Managing Oneself
Peter Drucker’s Managing Oneself is a perennial favourite that I return to year after year. (It’s also one of the books I recommend most often as a speaker.)
It’s short, to the point and can be read in a couple of hours. The advice it contains, however, will reverberate long afterwards. This is why I try to re-read it at least once or twice a year.
Drucker is the author of numerous books, all well worth reading, however, this short book – part of the excellent Harvard Business Review Classics series – always draws me back.
Drucker’s advice focuses on knowing yourself well enough to make the right decisions. Understanding your strengths, being aware of your relationships with others, and knowing how best you communicate. All of these add up, if you’re mindful, to success.
Drucker’s focus on the importance of cultivating (or developing) good manners is something I think we can all learn from. Good manners might seem a little old-fashioned, but I believe they are important to nurturing successful relationships. As Drucker puts it:
Manners are the lubricating oil of an organisation. Manners – simple things like saying ‘please’ and ‘thank you’ and knowing a person’s name or asking after her family – enable two people to work together whether they like each other or not. Bright people, especially bright young people, often do not understand this.

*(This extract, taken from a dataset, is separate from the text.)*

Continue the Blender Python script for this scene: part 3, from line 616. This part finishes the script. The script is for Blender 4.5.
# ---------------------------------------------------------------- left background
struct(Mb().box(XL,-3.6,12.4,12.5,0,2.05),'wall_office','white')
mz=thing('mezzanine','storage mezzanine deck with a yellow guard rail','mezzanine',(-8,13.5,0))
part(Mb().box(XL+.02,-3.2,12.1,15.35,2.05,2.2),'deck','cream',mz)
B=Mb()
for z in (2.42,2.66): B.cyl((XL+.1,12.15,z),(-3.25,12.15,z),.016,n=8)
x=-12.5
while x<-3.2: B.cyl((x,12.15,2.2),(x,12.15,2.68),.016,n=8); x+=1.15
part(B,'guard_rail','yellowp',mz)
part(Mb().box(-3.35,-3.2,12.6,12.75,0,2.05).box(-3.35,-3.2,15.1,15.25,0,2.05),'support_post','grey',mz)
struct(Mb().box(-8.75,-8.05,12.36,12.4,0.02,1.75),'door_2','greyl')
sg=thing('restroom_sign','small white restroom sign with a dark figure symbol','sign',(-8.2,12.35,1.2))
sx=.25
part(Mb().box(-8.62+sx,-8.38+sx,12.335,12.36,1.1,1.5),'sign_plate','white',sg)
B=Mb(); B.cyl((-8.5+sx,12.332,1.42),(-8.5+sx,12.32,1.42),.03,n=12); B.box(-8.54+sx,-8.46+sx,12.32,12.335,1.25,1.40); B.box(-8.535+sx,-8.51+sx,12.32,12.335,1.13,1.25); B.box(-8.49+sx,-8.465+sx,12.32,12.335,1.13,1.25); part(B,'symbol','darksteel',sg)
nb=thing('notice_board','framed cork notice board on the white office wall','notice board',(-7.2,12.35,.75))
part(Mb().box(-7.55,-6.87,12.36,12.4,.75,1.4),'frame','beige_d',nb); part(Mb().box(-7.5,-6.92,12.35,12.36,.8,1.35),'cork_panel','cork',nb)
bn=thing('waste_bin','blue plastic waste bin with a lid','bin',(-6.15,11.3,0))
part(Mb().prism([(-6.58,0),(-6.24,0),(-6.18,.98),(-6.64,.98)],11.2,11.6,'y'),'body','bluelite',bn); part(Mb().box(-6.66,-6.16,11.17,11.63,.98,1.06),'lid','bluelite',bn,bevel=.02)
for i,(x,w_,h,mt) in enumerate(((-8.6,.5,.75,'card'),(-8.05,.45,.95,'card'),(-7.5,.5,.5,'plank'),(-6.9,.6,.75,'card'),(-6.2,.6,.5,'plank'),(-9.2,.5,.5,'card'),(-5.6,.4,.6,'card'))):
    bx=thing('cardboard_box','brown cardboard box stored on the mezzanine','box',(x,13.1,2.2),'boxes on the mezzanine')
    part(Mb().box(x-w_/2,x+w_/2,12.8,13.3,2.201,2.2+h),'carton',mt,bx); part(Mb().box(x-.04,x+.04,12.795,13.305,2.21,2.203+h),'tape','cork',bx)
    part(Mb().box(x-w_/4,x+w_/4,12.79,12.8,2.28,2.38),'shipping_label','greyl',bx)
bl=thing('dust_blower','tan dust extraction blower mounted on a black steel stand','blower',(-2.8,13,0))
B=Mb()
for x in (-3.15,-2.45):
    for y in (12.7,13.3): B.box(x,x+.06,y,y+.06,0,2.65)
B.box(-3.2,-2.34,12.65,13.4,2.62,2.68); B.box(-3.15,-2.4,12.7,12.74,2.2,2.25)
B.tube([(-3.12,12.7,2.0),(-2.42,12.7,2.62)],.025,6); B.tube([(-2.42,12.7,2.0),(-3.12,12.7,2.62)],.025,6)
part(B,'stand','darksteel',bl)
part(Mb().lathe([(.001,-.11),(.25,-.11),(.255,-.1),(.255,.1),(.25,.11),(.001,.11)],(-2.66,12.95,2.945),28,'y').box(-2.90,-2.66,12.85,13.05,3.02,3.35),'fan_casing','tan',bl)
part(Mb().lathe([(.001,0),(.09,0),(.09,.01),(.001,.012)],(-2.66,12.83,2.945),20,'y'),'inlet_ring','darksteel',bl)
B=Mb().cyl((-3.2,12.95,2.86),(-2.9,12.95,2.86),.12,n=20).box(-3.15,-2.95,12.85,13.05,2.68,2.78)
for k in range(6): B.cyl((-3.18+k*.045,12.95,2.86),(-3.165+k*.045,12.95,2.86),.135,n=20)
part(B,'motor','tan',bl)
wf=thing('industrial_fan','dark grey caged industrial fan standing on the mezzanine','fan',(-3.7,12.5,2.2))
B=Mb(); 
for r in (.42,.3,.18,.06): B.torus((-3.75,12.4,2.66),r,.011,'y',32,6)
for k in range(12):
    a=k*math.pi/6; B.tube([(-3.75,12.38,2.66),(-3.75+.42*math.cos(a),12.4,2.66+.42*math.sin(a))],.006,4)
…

If analysis shows that someone’s brilliant work fails again and again as soon as cooperation from others is required, it probably indicates a lack of courtesy – that is, a lack of manners.
I share this advice regularly with my students.
Being brilliant matters, of course, but I’d argue that being courteous matters even more. In our connected culture, we very rarely work alone, so understanding how we can work better with others can make the difference between success or failure.
I’d strongly recommend you pick up a copy.
Drucker, Peter (2008). Managing Oneself. Harvard: Harvard Business Review Classics.